「今年のデトロイトは相当危ない」「1ブロック歩くだけでも身包み剥がされる」「会場から一歩出たらヤバイ」などなど、出発前、デトロイトモーターショーに出かける記者には周囲からたくさんの心配の声が寄せられた。
たしかに、自動車産業を中心とする工業都市のデトロイトは、全米の中でも特に失業者の増加が激しい街のひとつだろう。失業者が増えるということは、治安が悪化するということでもある。
周囲にさんざん脅かされた記者は、会場との移動距離を最短にするため、宿泊先としたデトロイトモーターショーの会場からわずか道を1本挟んだだけの立地にあるホテルを予約。覚悟を決めてショーに挑んだ。

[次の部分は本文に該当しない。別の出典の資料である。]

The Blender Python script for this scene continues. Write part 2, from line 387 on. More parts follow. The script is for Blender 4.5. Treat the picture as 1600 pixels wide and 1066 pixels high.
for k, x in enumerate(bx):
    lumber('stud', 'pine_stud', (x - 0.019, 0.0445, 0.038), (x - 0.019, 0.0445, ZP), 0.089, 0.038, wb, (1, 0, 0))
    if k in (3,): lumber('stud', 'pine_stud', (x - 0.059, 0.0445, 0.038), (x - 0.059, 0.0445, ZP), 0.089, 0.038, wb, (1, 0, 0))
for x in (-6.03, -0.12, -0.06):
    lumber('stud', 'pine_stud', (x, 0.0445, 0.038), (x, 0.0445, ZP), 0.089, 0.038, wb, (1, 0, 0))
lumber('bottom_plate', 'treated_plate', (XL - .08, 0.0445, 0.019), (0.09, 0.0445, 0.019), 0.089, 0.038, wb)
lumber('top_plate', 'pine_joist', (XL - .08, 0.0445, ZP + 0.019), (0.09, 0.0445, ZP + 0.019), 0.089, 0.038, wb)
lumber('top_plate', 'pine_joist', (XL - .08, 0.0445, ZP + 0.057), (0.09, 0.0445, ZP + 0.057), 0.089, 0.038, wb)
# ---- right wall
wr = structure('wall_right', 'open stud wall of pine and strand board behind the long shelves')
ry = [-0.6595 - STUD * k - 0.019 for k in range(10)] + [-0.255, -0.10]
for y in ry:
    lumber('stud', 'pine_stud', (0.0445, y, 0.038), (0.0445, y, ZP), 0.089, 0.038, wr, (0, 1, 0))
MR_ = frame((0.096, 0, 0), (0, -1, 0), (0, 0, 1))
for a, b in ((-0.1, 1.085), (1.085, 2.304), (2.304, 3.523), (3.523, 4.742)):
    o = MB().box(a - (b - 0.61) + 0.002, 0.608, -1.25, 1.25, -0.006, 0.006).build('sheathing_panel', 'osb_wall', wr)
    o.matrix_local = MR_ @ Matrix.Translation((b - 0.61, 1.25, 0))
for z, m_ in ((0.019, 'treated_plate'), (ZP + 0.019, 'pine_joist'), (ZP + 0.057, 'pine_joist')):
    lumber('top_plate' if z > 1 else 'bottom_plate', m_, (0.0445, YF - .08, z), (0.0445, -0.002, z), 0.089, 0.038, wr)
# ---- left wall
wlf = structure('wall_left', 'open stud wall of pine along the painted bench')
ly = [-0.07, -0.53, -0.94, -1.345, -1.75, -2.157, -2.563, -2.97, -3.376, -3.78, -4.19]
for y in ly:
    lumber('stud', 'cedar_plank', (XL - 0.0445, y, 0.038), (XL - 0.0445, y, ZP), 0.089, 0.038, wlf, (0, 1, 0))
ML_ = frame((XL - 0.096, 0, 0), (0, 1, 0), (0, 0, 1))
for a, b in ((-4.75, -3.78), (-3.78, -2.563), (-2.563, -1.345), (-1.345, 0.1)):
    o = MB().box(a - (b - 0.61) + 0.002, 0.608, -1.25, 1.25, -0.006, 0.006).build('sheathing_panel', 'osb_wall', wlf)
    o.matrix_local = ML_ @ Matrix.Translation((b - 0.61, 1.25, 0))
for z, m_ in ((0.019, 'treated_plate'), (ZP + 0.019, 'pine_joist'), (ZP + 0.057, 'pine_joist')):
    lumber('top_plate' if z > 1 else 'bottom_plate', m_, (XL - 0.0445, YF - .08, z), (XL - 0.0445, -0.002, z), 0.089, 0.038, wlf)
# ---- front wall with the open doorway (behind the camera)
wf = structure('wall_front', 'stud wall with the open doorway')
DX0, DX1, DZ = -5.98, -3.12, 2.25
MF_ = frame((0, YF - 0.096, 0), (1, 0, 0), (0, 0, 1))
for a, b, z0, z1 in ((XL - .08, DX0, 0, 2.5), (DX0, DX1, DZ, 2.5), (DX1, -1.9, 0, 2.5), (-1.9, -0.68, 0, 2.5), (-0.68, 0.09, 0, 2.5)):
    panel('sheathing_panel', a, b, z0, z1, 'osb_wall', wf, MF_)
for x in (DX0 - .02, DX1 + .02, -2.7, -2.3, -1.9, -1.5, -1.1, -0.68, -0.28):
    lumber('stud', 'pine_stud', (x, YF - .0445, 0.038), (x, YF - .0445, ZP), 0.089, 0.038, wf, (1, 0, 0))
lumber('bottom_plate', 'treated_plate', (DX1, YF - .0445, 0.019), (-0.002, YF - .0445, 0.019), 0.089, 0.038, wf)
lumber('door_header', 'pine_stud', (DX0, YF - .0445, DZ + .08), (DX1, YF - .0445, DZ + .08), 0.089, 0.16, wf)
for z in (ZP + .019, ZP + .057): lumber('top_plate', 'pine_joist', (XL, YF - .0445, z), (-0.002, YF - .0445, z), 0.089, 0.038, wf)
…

しかし……。結論からいえばそこまでの覚悟は取り越し苦労だったようだ。確かに、デトロイトは安全な街ではない、しかし数年前にもデトロイトを訪れたことのある記者にとっては、特に治安が悪化したような印象は受けなかった。会場から一歩外に出るだけで身の危険を感じるほど、殺伐とした空気ではないのが実感だ。
ただし、昼間でも、会場をちょっと離れるだけで極端に人気(ひとけ)がなくなるので、ちょっとそこまででも徒歩で移動する気にはなれない。徒歩で夕食に出かける勇気も、もちろん持ち合わせてはいない。